*TO BE DONE*
For every line in the data below that contains "from", copy the line.

═════ DATA BLOCK

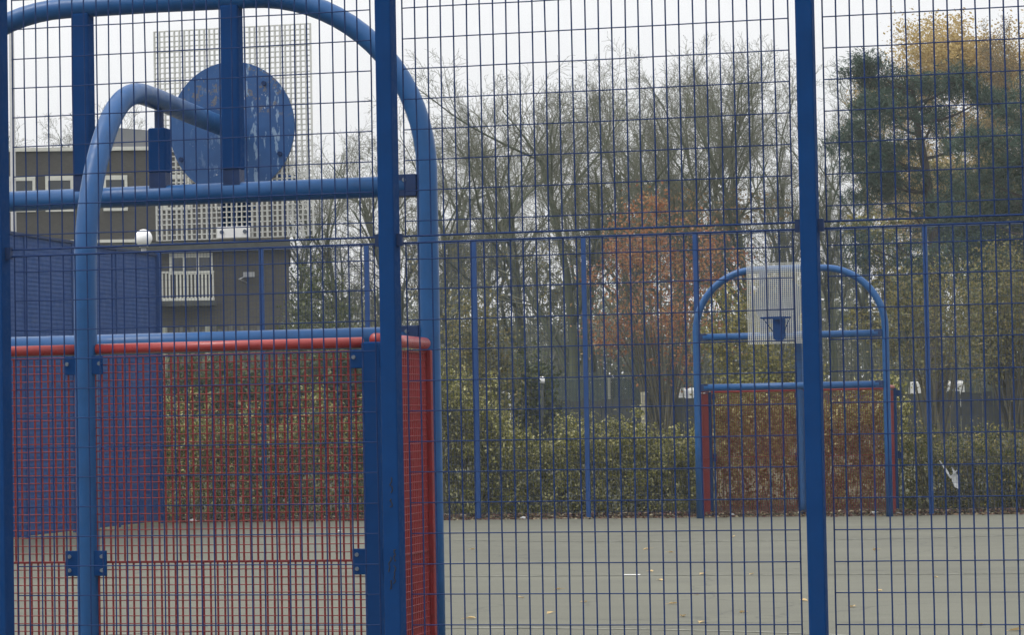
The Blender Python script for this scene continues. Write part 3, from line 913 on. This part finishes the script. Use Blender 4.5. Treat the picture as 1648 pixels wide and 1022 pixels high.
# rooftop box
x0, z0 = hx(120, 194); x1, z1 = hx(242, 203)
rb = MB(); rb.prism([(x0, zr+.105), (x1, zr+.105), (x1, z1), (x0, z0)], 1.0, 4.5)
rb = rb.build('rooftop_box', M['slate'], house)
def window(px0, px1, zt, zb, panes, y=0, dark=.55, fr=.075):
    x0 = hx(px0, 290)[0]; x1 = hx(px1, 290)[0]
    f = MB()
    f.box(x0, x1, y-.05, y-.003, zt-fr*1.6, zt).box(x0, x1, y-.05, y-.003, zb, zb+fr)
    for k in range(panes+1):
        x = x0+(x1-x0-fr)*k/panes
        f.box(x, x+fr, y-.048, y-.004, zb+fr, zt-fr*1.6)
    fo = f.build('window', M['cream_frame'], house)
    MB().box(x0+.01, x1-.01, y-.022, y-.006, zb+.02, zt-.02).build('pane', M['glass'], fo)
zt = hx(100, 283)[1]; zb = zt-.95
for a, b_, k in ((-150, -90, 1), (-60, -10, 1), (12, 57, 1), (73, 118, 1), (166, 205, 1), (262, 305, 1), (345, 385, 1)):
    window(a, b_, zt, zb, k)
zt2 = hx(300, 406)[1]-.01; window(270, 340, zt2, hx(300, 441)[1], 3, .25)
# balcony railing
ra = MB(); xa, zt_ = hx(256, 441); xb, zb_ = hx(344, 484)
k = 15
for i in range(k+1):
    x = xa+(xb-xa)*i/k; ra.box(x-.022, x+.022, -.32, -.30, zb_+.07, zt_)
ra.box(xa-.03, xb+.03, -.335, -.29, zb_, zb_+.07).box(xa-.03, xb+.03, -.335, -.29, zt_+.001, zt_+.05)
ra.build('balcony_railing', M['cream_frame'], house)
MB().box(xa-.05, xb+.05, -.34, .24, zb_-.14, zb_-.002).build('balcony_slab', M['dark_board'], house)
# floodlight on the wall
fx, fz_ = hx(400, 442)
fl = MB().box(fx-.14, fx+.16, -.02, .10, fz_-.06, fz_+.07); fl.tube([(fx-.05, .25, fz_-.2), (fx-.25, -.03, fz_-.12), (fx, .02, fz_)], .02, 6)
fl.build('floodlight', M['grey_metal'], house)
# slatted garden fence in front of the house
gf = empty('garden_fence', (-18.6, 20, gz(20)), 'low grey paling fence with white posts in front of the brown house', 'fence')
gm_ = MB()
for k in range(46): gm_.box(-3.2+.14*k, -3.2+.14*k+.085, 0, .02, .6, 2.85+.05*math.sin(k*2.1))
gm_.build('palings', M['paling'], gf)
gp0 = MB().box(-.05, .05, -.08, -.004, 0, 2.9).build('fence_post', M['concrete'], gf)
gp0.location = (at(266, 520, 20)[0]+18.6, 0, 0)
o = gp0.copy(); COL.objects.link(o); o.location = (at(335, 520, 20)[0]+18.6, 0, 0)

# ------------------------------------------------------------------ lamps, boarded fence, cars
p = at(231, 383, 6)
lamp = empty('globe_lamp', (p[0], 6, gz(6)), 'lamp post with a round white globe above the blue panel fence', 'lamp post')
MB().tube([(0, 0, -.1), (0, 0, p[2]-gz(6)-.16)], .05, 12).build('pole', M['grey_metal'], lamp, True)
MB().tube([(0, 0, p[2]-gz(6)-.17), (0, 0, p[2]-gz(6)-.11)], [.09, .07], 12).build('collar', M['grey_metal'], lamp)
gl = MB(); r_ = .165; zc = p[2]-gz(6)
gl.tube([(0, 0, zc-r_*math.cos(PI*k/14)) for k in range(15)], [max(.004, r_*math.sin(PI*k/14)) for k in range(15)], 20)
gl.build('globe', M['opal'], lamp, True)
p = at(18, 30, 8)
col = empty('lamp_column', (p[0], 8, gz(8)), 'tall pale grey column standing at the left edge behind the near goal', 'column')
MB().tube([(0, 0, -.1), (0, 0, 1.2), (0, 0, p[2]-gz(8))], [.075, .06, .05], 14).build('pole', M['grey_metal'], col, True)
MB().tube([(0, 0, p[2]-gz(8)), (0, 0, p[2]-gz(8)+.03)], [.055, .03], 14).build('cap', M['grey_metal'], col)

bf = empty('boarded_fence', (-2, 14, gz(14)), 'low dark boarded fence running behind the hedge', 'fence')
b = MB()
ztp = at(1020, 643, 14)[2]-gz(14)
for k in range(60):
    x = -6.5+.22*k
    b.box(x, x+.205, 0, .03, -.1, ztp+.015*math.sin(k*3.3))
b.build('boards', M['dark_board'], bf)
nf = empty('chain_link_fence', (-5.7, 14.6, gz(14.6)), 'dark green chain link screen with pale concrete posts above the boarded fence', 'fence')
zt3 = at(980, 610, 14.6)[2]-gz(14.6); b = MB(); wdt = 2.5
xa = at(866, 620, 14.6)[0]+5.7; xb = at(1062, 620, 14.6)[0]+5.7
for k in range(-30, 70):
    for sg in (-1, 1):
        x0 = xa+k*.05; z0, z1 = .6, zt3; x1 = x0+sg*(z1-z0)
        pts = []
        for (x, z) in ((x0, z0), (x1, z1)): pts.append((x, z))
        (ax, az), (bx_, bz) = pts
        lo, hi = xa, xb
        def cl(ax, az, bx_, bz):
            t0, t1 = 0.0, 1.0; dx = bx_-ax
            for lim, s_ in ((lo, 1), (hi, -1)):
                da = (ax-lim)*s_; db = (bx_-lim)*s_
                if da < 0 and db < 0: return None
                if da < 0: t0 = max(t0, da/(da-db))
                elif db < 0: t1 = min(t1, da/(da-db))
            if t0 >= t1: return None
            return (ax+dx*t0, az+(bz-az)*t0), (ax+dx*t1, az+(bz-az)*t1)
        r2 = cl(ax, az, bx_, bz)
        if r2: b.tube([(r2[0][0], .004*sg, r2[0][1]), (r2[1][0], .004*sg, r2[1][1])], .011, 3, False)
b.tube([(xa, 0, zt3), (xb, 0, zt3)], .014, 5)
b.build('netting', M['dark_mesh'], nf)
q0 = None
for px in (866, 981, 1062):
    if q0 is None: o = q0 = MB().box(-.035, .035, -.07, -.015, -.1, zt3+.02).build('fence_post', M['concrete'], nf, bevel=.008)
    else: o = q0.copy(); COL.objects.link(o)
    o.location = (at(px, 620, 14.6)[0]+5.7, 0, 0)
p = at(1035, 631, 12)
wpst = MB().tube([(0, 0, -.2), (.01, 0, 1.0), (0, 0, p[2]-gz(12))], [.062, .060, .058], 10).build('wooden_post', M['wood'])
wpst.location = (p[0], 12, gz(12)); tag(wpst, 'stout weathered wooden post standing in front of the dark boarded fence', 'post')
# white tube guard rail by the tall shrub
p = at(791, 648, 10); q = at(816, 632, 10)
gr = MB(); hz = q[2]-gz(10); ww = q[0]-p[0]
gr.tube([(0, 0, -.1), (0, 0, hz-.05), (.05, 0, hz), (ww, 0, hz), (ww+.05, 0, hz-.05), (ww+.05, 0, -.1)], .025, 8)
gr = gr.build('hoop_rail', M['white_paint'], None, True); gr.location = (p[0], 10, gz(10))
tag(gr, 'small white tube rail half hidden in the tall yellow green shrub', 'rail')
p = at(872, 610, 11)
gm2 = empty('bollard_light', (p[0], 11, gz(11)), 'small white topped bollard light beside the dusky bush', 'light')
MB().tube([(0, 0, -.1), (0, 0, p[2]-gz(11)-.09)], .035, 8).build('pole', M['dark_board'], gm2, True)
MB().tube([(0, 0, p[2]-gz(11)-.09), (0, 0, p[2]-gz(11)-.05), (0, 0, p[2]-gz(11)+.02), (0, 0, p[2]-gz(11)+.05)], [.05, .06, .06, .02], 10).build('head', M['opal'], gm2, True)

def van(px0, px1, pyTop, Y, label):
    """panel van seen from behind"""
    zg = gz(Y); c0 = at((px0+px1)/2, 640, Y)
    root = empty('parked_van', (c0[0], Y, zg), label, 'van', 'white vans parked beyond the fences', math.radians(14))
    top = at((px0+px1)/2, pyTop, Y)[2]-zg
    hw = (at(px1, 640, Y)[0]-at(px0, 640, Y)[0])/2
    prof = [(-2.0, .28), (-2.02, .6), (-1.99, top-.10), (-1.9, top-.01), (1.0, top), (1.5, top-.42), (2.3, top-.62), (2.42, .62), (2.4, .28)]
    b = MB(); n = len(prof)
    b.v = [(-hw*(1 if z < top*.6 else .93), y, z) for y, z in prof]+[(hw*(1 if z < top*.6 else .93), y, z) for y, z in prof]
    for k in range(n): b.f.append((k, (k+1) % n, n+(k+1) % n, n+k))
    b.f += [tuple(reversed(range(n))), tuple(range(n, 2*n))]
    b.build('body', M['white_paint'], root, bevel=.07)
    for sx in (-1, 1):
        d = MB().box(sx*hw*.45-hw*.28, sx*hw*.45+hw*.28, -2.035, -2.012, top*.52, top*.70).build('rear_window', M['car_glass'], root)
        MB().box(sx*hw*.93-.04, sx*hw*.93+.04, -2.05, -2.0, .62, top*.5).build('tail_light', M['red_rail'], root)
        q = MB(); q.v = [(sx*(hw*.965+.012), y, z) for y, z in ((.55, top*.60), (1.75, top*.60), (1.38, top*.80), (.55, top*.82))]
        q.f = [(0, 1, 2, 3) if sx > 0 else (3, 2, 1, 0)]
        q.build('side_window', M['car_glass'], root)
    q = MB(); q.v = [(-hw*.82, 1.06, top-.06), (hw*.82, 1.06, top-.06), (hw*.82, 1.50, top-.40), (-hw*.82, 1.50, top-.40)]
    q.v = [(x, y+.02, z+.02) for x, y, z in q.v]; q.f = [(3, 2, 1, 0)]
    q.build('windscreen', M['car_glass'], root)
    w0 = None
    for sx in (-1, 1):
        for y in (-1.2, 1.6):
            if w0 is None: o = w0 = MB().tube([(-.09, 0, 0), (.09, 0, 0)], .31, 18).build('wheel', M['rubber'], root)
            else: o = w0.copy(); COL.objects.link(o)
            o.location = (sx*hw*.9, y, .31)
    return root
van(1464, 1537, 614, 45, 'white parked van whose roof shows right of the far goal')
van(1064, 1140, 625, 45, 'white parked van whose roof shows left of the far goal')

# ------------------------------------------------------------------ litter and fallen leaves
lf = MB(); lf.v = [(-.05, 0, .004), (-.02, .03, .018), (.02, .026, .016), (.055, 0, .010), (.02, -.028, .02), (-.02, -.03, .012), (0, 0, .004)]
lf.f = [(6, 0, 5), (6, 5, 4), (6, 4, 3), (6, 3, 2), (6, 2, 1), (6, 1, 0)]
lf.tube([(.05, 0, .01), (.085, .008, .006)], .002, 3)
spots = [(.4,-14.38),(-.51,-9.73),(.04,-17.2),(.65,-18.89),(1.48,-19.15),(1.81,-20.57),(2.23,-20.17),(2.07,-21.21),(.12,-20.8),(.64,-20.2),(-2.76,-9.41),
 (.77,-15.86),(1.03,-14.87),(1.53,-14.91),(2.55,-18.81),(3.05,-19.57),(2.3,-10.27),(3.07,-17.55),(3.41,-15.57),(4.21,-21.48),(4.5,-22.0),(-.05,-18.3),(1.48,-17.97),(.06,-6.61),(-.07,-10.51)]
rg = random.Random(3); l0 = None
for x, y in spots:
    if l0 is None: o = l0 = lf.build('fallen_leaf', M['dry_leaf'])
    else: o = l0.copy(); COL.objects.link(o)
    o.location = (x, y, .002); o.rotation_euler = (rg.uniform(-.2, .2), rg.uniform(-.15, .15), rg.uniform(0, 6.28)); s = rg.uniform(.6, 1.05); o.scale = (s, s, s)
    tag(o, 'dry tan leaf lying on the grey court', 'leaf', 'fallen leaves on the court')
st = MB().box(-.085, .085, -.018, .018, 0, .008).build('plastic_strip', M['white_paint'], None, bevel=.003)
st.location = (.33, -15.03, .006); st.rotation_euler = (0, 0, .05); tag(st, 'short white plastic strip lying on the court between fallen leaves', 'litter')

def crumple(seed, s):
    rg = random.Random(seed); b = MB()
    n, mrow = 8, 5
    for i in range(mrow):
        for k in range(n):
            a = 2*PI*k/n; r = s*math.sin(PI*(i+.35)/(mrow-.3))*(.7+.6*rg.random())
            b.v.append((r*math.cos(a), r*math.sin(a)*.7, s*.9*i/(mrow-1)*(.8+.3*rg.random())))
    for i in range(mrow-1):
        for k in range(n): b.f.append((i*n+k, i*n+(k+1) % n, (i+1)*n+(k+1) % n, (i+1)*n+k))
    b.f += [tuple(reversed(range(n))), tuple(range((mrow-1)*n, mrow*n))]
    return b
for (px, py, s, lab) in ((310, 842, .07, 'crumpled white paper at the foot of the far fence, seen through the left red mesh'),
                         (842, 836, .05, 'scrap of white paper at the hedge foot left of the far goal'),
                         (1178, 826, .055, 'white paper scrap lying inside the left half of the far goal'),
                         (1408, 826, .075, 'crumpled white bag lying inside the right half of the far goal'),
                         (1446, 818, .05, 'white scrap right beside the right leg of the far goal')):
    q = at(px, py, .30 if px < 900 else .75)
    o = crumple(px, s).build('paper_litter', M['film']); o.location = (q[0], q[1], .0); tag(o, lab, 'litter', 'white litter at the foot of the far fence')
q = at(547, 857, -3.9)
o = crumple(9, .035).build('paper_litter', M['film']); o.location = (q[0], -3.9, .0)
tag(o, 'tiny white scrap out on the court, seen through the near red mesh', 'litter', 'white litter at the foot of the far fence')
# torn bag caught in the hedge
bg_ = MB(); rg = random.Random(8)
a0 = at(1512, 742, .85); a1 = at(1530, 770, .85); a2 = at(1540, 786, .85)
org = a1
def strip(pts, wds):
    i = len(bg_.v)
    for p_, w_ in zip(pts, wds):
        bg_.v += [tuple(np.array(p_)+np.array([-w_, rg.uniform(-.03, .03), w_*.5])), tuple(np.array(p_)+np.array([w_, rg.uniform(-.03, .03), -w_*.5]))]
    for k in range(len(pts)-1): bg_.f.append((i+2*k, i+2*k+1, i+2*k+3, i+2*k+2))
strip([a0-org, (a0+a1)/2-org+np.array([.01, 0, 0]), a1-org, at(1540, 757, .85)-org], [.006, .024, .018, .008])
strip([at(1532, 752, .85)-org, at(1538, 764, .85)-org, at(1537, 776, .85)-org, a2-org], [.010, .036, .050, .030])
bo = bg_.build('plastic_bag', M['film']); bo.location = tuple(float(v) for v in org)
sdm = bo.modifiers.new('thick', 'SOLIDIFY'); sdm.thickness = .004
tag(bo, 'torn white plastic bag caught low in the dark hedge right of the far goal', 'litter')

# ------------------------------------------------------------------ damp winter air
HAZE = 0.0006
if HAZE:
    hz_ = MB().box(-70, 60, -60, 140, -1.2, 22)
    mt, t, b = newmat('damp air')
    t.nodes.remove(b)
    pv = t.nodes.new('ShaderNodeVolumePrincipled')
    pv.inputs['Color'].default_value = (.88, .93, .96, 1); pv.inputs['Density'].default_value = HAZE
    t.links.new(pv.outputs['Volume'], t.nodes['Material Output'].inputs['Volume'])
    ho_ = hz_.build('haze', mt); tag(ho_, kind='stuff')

══════════

*FULL OUTPUT*
The Blender Python script for this scene continues. Write part 3, from line 913 on. This part finishes the script. Use Blender 4.5. Treat the picture as 1648 pixels wide and 1022 pixels high.
    """panel van seen from behind"""